═════ Material for this task
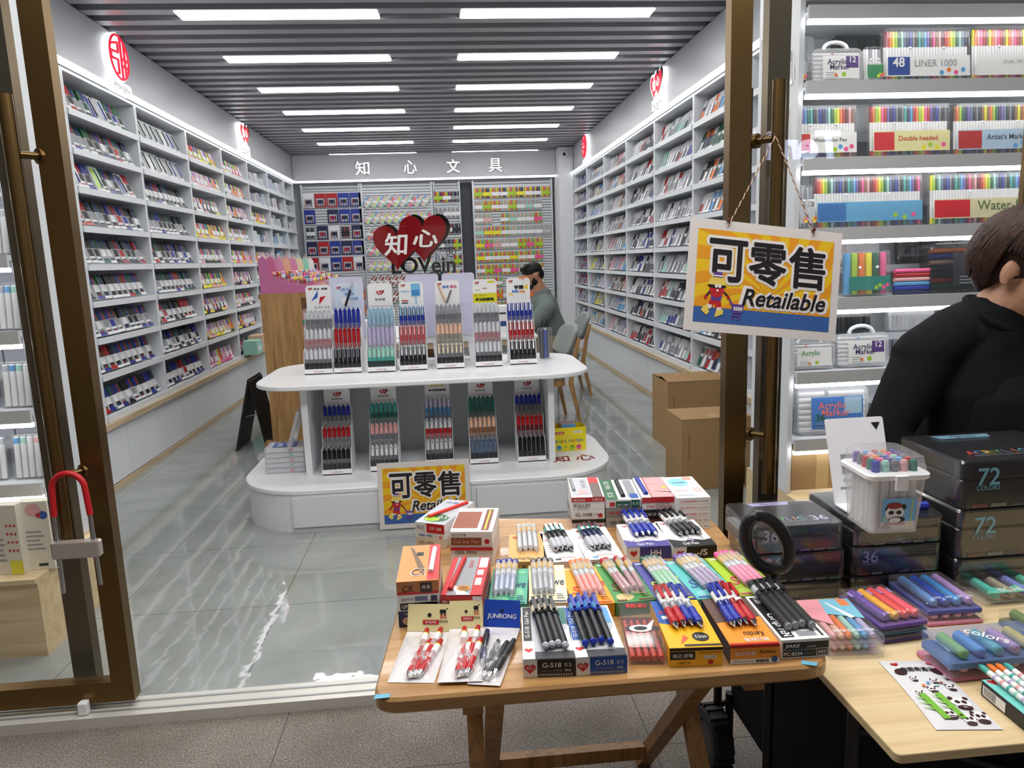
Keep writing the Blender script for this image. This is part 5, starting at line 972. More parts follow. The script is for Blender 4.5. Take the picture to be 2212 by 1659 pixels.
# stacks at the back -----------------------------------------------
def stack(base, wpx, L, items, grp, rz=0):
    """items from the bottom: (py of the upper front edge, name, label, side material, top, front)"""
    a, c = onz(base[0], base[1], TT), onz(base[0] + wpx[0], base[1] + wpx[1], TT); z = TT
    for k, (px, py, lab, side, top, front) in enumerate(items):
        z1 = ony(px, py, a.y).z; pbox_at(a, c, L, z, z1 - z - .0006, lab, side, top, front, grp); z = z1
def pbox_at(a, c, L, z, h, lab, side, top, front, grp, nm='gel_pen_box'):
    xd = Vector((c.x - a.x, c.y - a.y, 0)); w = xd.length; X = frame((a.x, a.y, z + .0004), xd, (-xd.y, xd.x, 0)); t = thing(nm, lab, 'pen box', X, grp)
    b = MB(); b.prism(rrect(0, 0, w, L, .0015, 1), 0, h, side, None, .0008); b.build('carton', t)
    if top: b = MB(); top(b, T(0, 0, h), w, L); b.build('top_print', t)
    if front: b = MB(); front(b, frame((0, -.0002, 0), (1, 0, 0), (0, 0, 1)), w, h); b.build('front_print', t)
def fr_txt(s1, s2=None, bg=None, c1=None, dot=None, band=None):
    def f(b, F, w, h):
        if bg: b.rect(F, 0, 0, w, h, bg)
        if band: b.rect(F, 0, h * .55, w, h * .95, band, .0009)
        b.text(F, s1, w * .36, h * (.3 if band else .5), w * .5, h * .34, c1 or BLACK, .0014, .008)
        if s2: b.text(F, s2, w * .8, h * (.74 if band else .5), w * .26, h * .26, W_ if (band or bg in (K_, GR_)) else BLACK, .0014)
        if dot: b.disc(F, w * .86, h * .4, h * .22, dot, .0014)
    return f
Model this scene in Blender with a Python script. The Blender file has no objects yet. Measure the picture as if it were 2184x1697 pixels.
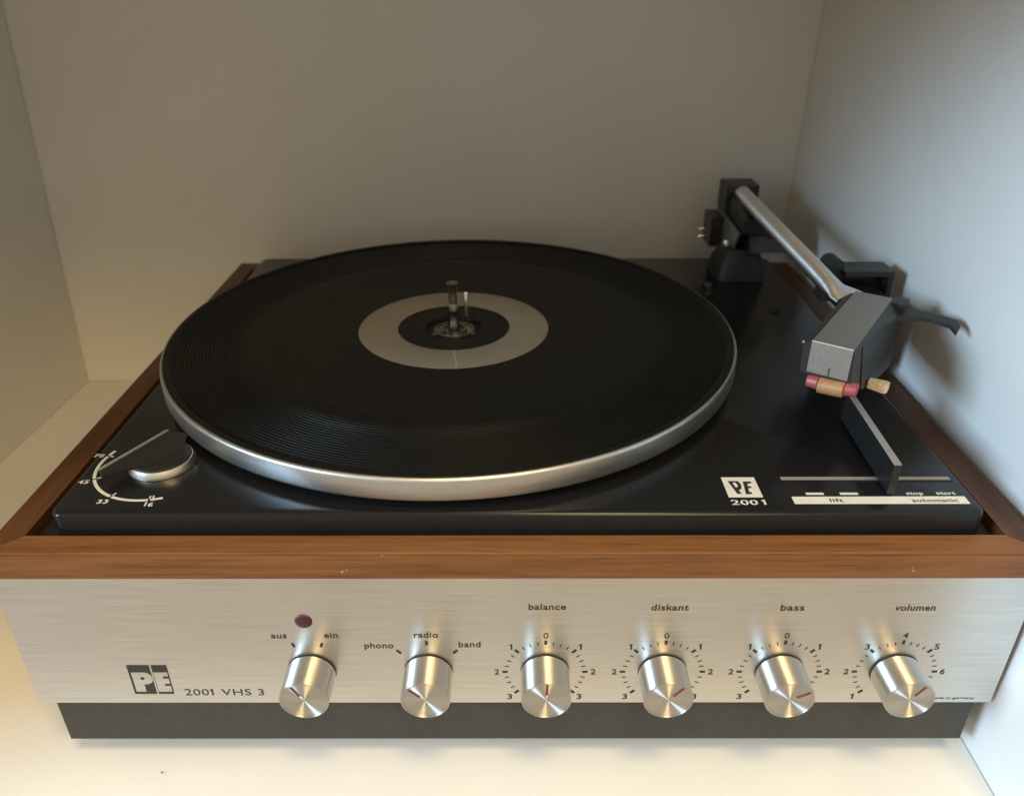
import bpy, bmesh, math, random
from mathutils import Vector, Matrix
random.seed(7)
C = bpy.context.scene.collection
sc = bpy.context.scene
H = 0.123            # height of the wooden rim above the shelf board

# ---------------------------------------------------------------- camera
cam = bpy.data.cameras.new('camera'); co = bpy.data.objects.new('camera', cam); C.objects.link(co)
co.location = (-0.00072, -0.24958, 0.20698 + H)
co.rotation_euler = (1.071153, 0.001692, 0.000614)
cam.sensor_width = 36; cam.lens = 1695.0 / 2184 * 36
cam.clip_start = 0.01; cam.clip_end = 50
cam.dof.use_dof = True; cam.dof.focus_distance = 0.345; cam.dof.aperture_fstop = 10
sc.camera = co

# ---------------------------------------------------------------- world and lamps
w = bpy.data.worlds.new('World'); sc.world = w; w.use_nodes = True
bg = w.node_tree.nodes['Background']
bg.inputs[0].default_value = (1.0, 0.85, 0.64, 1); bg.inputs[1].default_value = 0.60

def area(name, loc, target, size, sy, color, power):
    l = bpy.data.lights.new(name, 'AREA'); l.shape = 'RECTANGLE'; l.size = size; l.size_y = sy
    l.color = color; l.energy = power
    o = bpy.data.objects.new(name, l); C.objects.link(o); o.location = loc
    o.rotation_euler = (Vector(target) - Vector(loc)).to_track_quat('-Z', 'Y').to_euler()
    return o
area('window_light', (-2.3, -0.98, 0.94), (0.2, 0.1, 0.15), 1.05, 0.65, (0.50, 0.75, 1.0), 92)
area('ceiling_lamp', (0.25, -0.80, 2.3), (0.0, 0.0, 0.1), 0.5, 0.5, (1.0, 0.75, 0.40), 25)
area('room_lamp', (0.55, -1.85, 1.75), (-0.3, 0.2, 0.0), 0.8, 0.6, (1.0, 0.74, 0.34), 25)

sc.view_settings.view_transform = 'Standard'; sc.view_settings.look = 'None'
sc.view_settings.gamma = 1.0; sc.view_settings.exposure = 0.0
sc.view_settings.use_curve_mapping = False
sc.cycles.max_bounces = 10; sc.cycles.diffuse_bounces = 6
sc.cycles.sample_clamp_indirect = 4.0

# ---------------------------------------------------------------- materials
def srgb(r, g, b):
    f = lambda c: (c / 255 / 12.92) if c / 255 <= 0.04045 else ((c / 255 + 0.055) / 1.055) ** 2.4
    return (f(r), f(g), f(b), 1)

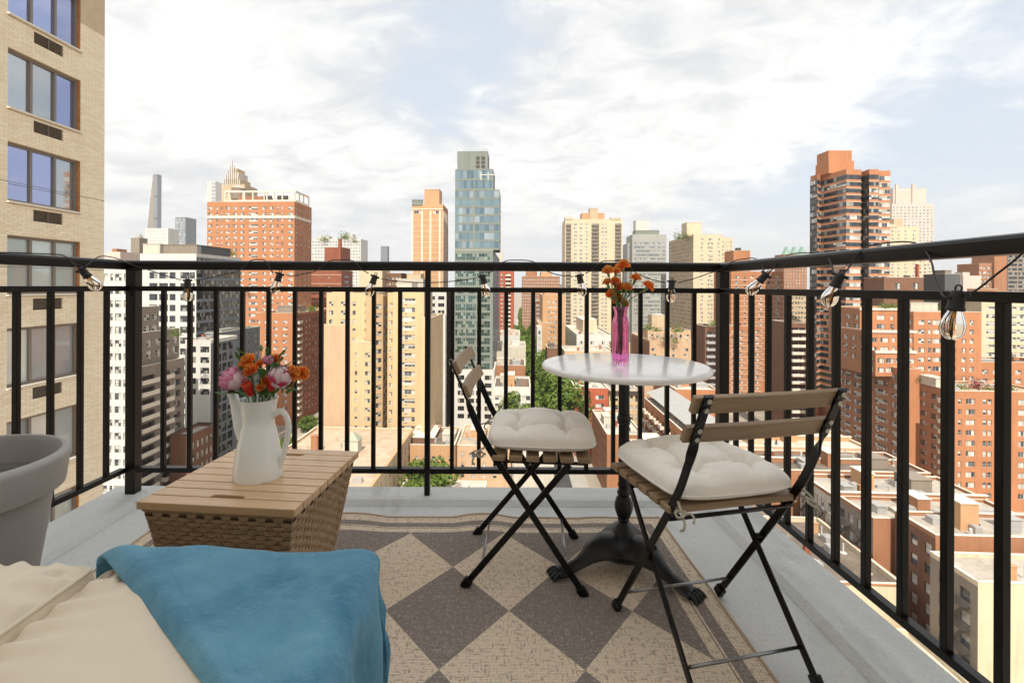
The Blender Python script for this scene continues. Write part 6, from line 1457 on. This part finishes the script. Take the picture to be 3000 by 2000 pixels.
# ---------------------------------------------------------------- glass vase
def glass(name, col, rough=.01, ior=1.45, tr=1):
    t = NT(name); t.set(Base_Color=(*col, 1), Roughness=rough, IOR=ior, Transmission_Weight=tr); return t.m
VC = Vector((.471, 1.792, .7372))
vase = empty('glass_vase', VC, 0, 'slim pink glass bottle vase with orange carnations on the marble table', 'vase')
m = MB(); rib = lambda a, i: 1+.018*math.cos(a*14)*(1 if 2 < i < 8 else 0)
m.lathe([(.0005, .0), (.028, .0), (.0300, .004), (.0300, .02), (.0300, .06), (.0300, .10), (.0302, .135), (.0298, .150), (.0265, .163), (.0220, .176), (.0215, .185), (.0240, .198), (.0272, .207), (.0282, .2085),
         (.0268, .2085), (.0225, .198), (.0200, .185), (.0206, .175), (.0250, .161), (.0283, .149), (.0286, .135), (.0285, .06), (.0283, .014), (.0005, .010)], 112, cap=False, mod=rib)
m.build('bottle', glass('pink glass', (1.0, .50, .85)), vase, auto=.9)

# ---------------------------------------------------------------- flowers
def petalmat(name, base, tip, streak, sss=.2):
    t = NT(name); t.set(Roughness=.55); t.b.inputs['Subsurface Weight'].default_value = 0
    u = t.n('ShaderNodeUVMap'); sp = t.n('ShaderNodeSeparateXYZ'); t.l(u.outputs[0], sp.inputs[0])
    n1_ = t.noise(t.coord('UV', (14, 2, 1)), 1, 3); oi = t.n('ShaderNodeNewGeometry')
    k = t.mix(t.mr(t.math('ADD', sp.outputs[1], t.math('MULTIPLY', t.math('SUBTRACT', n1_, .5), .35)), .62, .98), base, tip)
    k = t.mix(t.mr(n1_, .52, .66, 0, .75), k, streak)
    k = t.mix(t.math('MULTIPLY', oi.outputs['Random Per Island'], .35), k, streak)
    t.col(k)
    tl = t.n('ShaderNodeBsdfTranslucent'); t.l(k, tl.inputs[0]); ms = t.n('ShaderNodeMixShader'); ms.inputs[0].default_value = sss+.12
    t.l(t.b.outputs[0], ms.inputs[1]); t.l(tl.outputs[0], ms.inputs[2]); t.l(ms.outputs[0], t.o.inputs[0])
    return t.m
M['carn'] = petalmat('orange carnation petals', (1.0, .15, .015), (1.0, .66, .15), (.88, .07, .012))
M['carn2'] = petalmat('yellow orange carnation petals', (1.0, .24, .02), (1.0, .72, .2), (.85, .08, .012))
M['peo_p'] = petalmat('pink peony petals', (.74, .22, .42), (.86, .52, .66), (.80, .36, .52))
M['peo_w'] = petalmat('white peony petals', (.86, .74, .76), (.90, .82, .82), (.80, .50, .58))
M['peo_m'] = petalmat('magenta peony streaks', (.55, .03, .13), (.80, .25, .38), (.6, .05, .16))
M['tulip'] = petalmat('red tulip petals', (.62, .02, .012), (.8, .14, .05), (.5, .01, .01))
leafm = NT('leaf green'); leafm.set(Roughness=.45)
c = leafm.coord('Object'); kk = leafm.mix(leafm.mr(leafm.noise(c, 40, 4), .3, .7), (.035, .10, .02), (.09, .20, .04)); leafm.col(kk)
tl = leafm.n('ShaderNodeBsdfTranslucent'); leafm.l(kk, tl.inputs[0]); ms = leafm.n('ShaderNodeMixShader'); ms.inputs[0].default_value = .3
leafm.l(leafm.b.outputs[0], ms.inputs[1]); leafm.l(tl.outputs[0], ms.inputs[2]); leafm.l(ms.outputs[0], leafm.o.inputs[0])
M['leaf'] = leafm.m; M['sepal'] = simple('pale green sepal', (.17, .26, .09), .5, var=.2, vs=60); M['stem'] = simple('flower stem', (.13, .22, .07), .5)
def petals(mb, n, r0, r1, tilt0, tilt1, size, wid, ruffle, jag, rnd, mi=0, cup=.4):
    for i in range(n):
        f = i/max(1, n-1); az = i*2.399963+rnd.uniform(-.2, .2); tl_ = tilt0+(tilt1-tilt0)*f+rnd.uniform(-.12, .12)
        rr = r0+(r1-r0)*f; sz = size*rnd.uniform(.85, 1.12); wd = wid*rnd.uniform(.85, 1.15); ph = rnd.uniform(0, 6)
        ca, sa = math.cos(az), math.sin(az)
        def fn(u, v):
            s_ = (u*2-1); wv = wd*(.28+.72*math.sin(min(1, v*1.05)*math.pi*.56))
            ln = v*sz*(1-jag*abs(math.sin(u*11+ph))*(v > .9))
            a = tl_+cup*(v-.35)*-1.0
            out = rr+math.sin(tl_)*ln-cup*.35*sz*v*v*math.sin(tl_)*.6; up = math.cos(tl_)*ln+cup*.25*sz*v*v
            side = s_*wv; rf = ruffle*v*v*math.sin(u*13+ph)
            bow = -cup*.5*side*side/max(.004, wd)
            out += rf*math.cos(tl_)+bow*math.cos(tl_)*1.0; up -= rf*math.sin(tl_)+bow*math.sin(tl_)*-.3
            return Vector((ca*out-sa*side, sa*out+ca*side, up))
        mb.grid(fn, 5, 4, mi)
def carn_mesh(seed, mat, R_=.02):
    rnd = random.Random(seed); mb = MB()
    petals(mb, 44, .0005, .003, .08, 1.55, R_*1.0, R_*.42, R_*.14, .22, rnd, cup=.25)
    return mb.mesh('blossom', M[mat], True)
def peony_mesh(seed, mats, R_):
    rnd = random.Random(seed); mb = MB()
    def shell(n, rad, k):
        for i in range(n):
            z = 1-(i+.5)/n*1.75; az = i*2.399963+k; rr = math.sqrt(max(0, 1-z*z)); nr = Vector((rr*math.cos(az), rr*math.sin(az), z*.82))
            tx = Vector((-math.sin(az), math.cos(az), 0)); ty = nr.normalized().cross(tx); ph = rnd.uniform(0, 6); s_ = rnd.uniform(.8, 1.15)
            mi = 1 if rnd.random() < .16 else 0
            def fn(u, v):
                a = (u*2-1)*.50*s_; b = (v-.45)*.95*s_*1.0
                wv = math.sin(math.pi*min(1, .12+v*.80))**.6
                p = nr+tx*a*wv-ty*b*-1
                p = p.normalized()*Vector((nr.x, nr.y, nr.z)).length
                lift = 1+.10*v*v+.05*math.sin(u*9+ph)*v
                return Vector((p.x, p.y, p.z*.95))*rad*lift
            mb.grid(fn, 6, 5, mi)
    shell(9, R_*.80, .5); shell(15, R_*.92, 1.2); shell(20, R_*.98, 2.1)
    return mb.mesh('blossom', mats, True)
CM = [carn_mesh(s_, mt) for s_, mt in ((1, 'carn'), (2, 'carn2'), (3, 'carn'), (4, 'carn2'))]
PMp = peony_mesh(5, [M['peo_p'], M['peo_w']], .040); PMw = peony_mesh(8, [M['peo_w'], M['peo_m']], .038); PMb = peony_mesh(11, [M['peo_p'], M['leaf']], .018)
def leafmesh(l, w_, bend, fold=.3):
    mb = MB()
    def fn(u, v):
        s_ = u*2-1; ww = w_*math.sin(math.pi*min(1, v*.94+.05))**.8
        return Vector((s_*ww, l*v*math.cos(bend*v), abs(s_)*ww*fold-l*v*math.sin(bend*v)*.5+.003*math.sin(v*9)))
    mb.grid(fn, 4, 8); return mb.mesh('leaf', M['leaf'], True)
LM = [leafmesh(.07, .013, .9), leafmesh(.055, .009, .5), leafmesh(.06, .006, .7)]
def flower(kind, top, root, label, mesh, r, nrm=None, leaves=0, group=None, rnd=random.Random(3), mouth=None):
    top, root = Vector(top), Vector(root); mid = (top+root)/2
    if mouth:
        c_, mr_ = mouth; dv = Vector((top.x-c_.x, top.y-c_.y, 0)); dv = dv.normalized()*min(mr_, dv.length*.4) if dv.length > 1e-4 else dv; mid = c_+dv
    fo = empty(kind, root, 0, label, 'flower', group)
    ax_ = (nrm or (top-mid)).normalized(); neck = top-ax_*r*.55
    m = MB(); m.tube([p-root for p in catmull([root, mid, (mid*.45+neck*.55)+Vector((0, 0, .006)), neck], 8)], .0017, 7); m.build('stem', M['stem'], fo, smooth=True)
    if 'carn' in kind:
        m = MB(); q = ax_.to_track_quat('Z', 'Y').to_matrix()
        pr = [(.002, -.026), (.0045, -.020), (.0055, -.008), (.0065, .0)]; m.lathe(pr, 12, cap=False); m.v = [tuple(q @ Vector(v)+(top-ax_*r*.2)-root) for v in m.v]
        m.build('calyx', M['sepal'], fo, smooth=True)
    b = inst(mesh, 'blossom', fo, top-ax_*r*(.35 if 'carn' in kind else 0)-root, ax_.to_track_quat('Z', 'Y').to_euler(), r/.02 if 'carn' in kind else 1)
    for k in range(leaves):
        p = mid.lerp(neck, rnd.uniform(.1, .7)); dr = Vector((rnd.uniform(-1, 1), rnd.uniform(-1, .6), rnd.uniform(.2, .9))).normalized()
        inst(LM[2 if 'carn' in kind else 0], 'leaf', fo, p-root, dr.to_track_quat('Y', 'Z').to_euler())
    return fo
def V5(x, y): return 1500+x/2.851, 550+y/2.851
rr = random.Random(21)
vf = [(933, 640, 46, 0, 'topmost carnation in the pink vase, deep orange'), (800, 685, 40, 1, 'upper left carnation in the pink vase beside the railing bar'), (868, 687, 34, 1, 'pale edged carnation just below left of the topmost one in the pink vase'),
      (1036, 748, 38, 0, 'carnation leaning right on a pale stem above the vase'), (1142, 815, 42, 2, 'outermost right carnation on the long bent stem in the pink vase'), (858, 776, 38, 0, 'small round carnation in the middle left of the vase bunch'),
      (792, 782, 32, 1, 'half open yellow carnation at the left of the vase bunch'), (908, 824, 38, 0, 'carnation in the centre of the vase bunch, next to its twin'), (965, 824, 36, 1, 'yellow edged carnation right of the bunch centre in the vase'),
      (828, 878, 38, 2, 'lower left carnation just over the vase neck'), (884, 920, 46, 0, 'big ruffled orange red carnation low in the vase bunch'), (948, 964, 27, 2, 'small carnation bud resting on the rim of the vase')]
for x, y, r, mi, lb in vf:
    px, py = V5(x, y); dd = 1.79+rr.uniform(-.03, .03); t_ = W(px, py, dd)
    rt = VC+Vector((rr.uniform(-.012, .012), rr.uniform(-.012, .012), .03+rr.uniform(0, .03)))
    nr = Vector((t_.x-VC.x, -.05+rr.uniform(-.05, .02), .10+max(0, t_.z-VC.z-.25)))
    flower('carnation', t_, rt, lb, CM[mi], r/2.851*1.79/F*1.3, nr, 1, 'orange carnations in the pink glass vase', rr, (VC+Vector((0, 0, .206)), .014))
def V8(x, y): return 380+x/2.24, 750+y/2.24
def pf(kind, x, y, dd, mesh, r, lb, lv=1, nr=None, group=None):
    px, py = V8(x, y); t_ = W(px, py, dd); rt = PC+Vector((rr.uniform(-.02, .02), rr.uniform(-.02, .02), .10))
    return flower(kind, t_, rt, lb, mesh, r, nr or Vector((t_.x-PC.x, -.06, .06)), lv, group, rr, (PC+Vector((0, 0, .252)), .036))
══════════
### Written request
Above are some entries. Restate word for word the lines from the one holding "Model this scene" through the one holding "the shelf board", but not the pictures.

### Final result
Model this scene in Blender with a Python script. The Blender file has no objects yet. Measure the picture as if it were 2184x1697 pixels.
import bpy, bmesh, math, random
from mathutils import Vector, Matrix
random.seed(7)
C = bpy.context.scene.collection
sc = bpy.context.scene
H = 0.123            # height of the wooden rim above the shelf board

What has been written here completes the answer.